By Ashraf Mumtaz and Amjad Mahmood


LAHORE, Sept 20: A Muttahida Majlis-i-Amal leader said on Saturday that the uniform of Gen Musharraf was the only obstacle left to an overall agreement between the alliance and the ruling party.

Liaquat Baloch, who has been holding talks with the ruling party team to prepare a constitutional package, said while talking to Dawn that differences on the remaining six contentious points could be settled without any difficulty.

He hoped that Gen Musharraf would not make his uniform a question of prestige and set a date to take it off so that parliament, plagued for the past eleven months, could make necessary amendments to the Constitution and steer the country out of the crisis.

In case the general did not heed the sensitivity of the situation, the MMA was not bound to go an extra mile and reach an agreement with the ruling party, he warned.

There is no flexibility in the ruling party’s point of view on the subject of Gen Musharraf’s uniform and nobody finds himself in a position to tell him that he should quit as the army chief.

Gen Musharraf insists that it should be left to him when he should take such a decision.

Mr Baloch said the MMA did not accept the LFO part of the Constitution and this point of view would prevail in the final agreement.

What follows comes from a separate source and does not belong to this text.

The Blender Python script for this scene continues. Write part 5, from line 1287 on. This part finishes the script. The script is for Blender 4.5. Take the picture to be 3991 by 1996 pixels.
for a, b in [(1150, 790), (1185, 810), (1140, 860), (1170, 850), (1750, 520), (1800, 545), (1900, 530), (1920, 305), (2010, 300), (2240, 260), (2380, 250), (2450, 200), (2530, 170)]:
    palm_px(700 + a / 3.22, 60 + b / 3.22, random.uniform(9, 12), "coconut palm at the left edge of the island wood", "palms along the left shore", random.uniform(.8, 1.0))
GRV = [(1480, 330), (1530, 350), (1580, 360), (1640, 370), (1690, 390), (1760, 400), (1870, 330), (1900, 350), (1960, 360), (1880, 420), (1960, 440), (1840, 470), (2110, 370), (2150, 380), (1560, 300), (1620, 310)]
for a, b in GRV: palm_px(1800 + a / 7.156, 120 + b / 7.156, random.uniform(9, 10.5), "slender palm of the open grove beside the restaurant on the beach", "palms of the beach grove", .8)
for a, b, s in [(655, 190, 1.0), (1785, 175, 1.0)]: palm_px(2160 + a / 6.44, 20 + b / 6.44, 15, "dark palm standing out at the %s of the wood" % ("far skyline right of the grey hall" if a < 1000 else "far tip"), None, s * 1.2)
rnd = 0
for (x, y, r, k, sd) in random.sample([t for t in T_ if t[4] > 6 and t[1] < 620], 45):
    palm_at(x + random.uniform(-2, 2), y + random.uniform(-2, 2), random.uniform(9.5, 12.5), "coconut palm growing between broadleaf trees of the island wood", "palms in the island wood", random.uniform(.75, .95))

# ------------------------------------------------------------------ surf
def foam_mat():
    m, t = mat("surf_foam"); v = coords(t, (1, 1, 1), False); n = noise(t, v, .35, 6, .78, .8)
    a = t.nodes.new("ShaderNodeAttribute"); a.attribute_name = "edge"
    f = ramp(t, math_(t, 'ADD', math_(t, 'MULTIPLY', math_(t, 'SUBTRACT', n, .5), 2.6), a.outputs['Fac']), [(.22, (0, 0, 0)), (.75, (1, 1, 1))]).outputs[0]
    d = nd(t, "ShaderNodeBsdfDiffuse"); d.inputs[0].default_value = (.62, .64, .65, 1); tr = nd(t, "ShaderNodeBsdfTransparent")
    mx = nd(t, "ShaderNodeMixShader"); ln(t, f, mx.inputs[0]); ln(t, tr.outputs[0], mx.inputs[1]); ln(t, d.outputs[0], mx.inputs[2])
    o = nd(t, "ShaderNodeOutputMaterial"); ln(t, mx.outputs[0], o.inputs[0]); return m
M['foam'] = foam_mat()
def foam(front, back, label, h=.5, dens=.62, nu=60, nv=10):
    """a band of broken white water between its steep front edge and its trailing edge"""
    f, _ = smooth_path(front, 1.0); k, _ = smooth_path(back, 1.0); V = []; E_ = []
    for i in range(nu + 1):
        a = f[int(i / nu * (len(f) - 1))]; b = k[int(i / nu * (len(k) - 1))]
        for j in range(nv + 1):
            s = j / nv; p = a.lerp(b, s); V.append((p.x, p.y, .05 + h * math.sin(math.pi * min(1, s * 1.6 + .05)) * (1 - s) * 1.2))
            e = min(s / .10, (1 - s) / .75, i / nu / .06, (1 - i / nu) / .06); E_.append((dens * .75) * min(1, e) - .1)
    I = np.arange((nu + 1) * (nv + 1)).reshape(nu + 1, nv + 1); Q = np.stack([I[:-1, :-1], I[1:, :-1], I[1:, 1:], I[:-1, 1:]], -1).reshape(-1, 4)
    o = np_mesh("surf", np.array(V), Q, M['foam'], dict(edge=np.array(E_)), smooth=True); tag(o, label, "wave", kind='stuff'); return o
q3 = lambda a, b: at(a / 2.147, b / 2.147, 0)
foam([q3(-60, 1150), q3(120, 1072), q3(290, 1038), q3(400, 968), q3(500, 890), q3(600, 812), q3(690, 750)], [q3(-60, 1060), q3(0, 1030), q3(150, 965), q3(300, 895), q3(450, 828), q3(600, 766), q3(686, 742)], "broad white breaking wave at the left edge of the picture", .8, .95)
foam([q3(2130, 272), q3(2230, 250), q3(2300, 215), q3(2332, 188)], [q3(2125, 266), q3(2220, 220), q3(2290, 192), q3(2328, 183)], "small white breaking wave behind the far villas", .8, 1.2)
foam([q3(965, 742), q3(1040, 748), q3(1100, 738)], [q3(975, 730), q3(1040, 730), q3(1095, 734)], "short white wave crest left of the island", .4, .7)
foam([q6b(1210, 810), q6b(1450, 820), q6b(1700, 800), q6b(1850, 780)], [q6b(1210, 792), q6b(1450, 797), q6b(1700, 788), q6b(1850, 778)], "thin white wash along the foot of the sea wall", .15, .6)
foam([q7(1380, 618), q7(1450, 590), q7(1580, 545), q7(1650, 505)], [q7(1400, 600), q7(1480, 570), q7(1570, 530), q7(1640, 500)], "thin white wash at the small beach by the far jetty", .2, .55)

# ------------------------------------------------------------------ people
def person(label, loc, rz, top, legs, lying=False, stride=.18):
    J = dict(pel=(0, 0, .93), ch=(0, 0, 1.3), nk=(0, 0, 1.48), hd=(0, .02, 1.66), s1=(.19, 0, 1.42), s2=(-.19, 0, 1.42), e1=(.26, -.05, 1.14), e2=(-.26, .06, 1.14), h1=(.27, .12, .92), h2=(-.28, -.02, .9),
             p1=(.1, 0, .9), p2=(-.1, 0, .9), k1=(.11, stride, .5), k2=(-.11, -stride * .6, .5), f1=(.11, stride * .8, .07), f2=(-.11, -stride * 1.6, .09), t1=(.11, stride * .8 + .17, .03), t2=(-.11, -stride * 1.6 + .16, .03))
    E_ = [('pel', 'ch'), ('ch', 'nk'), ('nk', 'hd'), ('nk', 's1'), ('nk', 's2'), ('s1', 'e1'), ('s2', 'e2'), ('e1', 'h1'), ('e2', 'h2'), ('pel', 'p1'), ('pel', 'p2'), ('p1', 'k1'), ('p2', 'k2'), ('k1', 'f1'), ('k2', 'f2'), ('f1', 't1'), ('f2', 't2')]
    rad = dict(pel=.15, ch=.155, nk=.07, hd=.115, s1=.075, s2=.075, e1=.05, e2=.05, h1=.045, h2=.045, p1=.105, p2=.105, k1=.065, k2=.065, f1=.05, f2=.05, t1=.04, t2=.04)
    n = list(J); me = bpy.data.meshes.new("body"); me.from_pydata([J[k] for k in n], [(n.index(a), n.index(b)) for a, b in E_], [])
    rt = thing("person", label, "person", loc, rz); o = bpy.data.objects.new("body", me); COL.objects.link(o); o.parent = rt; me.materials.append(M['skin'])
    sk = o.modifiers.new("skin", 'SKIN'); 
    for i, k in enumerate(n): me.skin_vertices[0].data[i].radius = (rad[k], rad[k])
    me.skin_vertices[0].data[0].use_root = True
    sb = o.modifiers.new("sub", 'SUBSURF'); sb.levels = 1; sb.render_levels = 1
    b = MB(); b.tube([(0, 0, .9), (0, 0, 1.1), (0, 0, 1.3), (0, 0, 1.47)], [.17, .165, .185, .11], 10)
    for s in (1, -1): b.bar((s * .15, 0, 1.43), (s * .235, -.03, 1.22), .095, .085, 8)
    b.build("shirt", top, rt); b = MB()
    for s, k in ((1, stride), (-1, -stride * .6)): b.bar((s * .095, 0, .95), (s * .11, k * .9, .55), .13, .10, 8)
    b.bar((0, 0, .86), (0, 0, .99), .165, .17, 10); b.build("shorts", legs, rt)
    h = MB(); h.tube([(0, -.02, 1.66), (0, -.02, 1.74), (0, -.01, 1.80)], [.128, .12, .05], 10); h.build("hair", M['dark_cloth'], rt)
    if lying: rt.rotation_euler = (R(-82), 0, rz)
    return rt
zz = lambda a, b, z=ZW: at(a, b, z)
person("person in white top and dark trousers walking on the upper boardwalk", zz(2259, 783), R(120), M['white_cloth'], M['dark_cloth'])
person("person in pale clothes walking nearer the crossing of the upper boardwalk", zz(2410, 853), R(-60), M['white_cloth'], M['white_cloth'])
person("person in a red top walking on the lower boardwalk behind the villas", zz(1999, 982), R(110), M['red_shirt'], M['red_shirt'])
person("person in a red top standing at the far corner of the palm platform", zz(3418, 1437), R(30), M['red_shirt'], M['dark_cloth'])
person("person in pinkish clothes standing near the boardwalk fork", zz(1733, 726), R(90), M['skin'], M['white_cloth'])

Till some accord was formalized, he said, both sides were free to reiterate their respective points of view on the subject.

Referring to the president’s power to dissolve assemblies, Mr Baloch said it had already been explained that justification for such a step would be looked into by the Supreme Court. According to him, there was an unwritten agreement between the two sides that in case the apex court overturned the dissolution order, the president would have to quit.

(The ruling party does not subscribe to this assertion).

The MMA leader said the alliance was convinced that a confidence vote by the president, instead of a formal election through the electoral college, was a better option in the prevailing situation. He said a fresh election would also mean a fresh term of five years which the MMA would not like to give. But, he said, if Gen Musharraf sought a confidence vote from the National Assembly, the Senate and provincial assemblies, he would win entitlement only to complete the remaining term as president.